Joy Castro, English and ethnic studies, is author of a book, “One Brilliant Flame,” which was named the January Book of the Month by Las Comadres and Friends National Latino Book Club. The historical thriller tells the stories of six young friends against the backdrop of Key West in 1886, a moment in time when the island is Florida’s most prosperous city because of the cigar industry, which is powered, in part, by the work of thousands of anti-colonial immigrants from Cuba. It’s also the year of Key West’s most devastating fire in history, which helps to drive the novel’s plot.    

Other News

Melanie Griffin, University Libraries, joined the university in August 2023 as chair of Archives and Special Collections. The chair is the educational and administrative leader of the unit, overseeing program initiatives and the building, preservation and accessibility of a strong collection representing the university’s history, Great Plains literary and cultural history, and other subject areas. Before joining Nebraska, Griffin was interim associate dean for special collections and director of special collections services at the University of Arkansas.

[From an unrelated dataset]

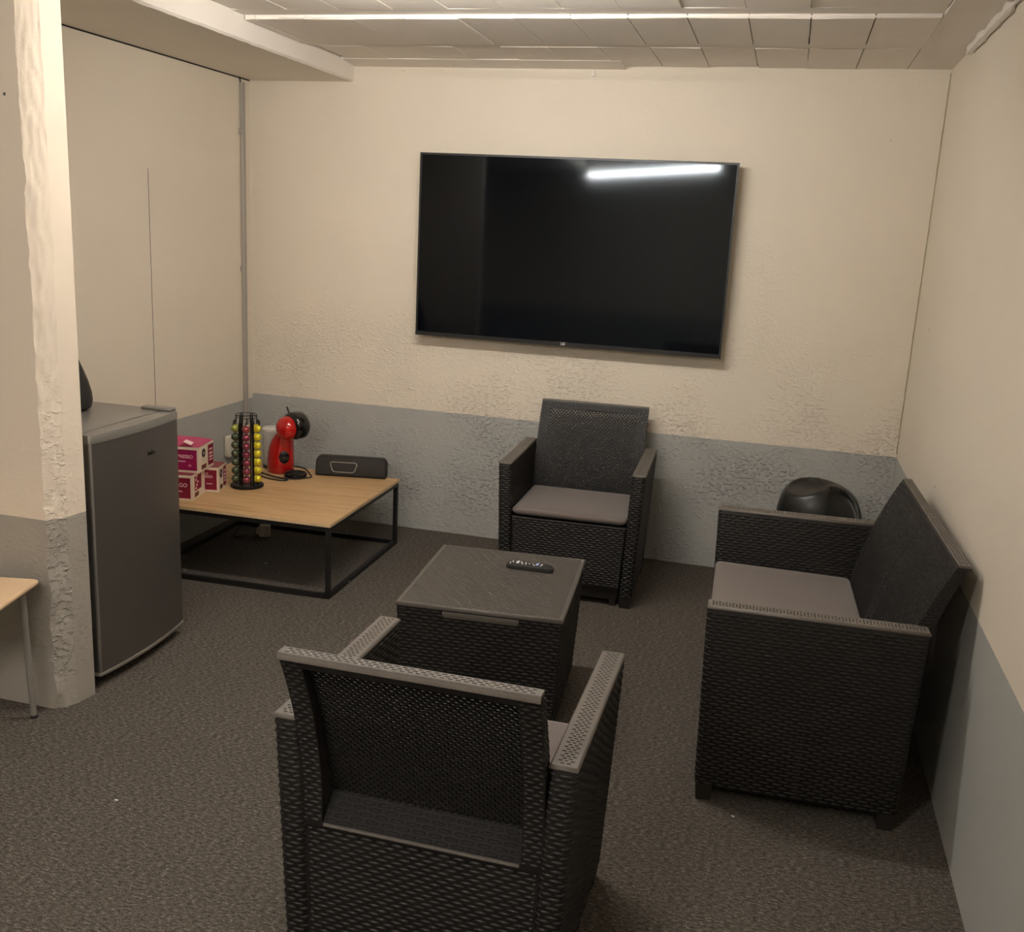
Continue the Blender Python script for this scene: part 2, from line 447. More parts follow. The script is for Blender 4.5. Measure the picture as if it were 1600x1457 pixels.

Carl Nelson, mechanical and materials engineering, was appointed the new associate dean for undergraduate programs in the College of Engineering. He succeeds Sohrab Asgarpoor, who has been in the role since 2018 and is returning to the faculty in electrical and computer engineering. Nelson, an expert in mechanical systems design and analysis and robotics, joined the mechanical engineering faculty in 2005 and has served as the department’s associate chair for undergraduate studies. He is a fellow of the American Society of Mechanical Engineers, a senior member of the National Academy of Inventors, and has served as faculty adviser for student organizations, including teams that participate in NASA challenges.